Assume $n\ge2022$. Consider a sequence of $n$ INSERTs.

Lower bound of time for $n$ INSERTs
Each expansion that has been done expands the capacity by no more than $\sqrt n$. So at least $n/\sqrt n=\sqrt n$ expansions has happened.

Consider the last $\frac{\sqrt n}2$ expansions. The earliest one of them happens when the number of elements is at least $n-\frac12\sqrt n\sqrt n=\frac n2$. So the total time-cost of these expansions is at least $(\frac n2+\sqrt{\frac n2})\cdot(\frac12\sqrt n)\ge\frac n4\sqrt n$.

Upper bound of time for $n$ INSERTs
Consider four consecutive expansions, assuming the first starts at size $k$. The first expansion increases the capacity by $\sqrt k$. The second expansion by $\sqrt{k+\sqrt k}$. The third by $\sqrt{k+\sqrt k +\sqrt{k+\sqrt k}}$. The fourth by $\sqrt{k+\sqrt k +\sqrt{k+\sqrt k}+\sqrt{k+\sqrt k +\sqrt{k+\sqrt k}}}\ge\sqrt k + 1$. So with every third expansion, the size of capacity increase increases by at least $(\sqrt k + 1)-\sqrt k=1$.

Hence the increase of capacity at $t$-th expansion is at least $t/3$. the total increase of capacity by the first $3t$ expansions is at least $3(1+2+\cdots+(t-1))=\frac{3(t-1)t}2$. On the other hand, the capacity is no more than $n+\sqrt n$ after $n$ INSERTs. Let $e$ be the number of expansions that happens during $n$ INSERTs. Then $$\frac{3(e/3-1)e/3}2 \ge n + \sqrt n,$$ which implies $e\le 6\sqrt n$.

Each expansion takes at most $n+\sqrt n$ time. so all expansions take at most $e(n+\sqrt n)\le 6n\sqrt n$ time. Including the time to assign $n$ values, which take $n$ time, the total time is at most $7n\sqrt n$.
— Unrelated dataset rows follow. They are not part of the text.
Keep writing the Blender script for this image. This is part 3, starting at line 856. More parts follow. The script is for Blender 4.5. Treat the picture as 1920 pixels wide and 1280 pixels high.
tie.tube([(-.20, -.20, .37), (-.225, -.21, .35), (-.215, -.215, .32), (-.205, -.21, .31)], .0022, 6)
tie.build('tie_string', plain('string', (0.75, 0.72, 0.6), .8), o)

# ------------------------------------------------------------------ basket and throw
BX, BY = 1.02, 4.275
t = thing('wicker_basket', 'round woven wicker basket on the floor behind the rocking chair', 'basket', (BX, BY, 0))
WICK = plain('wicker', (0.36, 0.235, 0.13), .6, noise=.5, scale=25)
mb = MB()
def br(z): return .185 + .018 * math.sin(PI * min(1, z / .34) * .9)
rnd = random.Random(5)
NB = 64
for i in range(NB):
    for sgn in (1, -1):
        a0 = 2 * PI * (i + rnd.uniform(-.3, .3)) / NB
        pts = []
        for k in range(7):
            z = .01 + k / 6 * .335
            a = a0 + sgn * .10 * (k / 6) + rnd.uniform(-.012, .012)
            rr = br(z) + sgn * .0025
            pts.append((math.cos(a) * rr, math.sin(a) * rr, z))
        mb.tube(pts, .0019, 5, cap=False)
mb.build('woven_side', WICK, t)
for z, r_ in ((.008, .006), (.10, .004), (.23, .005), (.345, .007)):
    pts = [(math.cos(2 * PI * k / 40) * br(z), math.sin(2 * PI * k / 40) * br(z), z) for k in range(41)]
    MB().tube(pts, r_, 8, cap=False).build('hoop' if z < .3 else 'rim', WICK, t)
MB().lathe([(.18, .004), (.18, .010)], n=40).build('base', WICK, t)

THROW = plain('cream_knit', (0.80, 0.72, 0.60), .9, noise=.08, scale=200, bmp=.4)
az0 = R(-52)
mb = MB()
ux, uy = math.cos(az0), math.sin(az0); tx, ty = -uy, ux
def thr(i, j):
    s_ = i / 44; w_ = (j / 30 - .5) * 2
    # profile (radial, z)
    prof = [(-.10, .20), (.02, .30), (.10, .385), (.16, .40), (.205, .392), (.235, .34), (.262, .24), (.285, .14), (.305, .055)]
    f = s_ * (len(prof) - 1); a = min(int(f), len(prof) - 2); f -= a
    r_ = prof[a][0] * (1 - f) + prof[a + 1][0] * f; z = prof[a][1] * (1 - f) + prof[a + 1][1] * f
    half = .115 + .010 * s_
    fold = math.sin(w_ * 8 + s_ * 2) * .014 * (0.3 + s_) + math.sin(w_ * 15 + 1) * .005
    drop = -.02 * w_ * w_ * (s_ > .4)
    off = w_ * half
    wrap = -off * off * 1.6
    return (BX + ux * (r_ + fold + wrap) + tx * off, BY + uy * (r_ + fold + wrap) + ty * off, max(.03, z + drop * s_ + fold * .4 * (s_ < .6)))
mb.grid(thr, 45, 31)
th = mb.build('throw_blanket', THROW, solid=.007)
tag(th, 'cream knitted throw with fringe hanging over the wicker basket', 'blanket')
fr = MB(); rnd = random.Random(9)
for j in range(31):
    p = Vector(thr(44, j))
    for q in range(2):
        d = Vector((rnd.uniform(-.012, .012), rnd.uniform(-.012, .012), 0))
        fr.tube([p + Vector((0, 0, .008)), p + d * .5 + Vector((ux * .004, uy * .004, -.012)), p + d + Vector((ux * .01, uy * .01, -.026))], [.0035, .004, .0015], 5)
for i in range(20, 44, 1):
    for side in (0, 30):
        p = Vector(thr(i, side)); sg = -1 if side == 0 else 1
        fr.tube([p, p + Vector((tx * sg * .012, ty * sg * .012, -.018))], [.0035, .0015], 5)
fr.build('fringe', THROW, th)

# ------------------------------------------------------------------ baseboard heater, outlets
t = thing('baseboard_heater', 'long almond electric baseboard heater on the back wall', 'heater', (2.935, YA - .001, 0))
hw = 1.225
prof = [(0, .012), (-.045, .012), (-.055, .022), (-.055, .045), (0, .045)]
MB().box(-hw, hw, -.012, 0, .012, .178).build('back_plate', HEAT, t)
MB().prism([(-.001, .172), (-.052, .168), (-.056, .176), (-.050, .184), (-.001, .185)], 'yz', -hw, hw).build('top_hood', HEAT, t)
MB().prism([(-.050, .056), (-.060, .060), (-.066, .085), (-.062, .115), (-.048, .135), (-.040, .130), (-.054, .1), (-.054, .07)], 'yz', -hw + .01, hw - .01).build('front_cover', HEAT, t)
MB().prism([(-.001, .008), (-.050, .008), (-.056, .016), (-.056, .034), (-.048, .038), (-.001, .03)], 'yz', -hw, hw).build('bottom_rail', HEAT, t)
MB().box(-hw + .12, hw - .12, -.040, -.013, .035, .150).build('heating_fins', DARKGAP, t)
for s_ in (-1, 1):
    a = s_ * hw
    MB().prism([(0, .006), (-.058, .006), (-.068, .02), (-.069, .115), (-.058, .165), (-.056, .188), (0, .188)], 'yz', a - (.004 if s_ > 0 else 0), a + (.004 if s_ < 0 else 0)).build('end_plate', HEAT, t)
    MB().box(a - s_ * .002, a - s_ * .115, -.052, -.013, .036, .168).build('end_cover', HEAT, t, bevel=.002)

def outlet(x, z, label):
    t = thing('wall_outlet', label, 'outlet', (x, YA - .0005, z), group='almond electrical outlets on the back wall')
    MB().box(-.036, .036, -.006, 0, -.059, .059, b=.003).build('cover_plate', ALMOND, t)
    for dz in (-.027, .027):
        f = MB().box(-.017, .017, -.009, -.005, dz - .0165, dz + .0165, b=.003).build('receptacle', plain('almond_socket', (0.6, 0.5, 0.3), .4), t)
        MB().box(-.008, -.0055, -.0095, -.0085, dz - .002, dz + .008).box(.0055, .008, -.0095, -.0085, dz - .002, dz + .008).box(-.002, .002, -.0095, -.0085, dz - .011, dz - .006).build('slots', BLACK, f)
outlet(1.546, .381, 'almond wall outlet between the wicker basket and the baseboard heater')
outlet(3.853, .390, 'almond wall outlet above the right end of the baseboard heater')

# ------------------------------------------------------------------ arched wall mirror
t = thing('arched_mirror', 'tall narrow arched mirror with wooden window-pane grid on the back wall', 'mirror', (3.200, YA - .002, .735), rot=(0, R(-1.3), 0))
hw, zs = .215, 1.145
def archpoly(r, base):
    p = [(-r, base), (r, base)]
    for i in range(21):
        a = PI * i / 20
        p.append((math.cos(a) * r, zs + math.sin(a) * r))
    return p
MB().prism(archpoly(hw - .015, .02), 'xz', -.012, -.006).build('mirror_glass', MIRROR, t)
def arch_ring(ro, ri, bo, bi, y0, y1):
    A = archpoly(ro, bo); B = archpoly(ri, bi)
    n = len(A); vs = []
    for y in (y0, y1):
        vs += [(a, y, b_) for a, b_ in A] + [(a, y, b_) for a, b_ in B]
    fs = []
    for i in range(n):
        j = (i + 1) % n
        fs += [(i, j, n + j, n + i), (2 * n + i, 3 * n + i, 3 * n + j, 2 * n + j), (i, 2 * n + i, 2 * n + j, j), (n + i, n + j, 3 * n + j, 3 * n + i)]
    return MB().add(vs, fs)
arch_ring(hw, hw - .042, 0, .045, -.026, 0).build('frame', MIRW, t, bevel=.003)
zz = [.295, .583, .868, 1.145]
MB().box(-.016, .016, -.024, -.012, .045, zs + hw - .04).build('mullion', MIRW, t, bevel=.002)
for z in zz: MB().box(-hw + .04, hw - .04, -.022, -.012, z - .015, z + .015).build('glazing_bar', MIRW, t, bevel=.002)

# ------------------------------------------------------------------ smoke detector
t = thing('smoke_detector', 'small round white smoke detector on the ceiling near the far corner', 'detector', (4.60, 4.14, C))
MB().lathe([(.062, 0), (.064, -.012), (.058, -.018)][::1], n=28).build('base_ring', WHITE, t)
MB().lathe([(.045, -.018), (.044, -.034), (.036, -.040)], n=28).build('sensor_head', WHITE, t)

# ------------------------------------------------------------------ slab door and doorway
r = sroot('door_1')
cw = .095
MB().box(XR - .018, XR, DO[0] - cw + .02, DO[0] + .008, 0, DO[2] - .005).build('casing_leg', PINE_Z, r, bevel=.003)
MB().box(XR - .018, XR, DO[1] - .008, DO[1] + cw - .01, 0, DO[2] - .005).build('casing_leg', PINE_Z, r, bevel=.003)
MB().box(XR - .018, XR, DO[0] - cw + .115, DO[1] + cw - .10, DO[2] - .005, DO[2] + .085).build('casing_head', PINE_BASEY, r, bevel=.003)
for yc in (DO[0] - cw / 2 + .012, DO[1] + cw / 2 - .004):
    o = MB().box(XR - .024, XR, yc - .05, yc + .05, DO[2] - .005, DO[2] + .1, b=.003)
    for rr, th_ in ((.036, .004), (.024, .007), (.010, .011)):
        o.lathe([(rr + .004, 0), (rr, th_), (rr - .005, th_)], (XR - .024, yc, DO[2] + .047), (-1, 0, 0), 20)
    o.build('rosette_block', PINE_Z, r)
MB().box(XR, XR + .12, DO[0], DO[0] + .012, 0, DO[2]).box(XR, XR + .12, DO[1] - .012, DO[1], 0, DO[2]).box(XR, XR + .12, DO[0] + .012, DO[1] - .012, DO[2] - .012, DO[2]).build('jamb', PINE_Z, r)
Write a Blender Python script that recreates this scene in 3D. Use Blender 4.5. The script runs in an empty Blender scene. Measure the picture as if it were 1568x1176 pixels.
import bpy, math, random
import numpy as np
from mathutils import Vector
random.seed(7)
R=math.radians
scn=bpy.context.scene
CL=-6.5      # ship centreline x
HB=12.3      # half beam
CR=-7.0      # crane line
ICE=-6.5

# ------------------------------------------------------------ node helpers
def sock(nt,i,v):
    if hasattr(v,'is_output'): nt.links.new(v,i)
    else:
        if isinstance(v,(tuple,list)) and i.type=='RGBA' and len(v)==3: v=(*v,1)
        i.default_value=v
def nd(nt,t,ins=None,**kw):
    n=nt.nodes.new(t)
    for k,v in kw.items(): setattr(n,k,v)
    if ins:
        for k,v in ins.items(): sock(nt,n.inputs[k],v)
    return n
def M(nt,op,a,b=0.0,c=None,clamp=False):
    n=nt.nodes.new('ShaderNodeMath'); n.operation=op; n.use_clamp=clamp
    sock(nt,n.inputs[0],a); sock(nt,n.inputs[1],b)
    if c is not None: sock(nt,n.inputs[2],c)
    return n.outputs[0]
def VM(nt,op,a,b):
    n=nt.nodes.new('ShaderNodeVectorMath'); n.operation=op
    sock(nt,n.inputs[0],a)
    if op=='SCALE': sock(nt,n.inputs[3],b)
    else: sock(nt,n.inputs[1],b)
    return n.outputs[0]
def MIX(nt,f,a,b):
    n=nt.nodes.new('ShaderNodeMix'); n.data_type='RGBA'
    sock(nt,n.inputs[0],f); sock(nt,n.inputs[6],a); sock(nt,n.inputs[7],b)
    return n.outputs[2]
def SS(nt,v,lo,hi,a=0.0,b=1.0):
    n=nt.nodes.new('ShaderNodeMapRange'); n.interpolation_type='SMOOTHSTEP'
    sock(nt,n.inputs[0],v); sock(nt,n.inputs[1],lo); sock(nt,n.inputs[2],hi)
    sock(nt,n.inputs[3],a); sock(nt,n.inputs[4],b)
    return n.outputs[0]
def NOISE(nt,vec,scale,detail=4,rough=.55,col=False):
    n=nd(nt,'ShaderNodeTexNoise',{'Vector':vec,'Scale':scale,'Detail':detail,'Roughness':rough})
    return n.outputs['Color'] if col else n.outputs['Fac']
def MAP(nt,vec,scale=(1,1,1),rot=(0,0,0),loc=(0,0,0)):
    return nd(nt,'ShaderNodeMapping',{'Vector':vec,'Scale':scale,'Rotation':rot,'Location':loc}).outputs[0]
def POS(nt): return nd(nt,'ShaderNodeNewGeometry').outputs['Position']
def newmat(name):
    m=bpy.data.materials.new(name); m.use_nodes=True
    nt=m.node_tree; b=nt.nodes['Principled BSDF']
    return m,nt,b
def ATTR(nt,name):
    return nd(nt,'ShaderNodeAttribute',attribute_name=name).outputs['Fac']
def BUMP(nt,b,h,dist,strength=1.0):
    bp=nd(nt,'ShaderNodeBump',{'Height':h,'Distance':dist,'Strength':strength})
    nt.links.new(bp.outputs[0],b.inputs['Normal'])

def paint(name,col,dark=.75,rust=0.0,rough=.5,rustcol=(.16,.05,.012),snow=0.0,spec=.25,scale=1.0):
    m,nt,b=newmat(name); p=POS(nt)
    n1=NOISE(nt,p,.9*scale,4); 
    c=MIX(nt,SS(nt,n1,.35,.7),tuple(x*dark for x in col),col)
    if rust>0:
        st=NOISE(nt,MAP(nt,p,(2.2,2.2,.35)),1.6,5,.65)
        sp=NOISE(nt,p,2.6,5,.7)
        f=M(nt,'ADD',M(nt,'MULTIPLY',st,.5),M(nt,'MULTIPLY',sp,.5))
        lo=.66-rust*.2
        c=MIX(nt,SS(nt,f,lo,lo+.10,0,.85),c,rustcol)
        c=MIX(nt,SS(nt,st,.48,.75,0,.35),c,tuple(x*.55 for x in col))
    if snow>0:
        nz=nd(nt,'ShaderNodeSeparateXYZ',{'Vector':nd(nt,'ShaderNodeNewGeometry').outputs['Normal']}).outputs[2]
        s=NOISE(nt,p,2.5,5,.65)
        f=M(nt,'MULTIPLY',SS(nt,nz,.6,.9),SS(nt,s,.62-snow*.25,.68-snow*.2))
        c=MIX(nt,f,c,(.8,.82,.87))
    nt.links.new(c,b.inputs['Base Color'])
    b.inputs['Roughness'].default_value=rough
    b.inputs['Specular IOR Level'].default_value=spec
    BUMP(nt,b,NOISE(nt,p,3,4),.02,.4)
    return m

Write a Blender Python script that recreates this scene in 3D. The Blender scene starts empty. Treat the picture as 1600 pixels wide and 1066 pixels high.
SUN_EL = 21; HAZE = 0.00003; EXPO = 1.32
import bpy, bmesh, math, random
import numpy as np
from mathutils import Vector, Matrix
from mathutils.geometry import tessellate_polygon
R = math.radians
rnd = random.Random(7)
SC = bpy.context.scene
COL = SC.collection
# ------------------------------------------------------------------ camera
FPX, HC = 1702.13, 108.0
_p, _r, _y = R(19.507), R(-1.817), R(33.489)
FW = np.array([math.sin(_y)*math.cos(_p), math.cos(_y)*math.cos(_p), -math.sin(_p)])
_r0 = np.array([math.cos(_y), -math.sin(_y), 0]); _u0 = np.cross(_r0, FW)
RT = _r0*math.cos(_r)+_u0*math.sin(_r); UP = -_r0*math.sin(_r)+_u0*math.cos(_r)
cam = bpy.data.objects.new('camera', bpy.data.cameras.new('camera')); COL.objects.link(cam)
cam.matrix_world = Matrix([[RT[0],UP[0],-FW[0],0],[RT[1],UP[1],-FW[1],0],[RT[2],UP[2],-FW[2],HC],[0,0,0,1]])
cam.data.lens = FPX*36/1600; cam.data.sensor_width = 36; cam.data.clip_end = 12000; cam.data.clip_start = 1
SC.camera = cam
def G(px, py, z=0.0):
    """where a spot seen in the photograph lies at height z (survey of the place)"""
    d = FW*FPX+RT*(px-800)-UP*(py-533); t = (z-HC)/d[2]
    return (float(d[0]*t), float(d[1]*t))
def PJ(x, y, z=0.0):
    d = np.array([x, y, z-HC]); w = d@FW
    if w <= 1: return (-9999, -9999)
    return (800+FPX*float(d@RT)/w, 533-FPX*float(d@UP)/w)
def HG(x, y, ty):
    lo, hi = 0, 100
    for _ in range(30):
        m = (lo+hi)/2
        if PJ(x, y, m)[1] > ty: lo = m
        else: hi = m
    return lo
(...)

So, the total time for $n$ INSERTs is $\Theta(n\sqrt n)$.
The reasoning above are sloppy here and there. To some people including myself, it might be considered as a proof that is good enough. To some people including myself, it may not be acceptable. Anyway, this answer should be good enough to be "a fat hint".

Answer 2

You can't use the physicists' or accountants' method, as these are only applicable for proving an upper boundon the amortized cost, and you need a lower bound.

Consider the time it takes to double in size from $n$ to $2n$. Each expansion adds at most $\sqrt{2n}$ items. There are thus at least $(2n-n)/\sqrt{2n} = \Theta(\sqrt{n})$ expansions. Each expansion copies at least $n$ items, so the total cost to double is $\Theta(n\sqrt{n})$.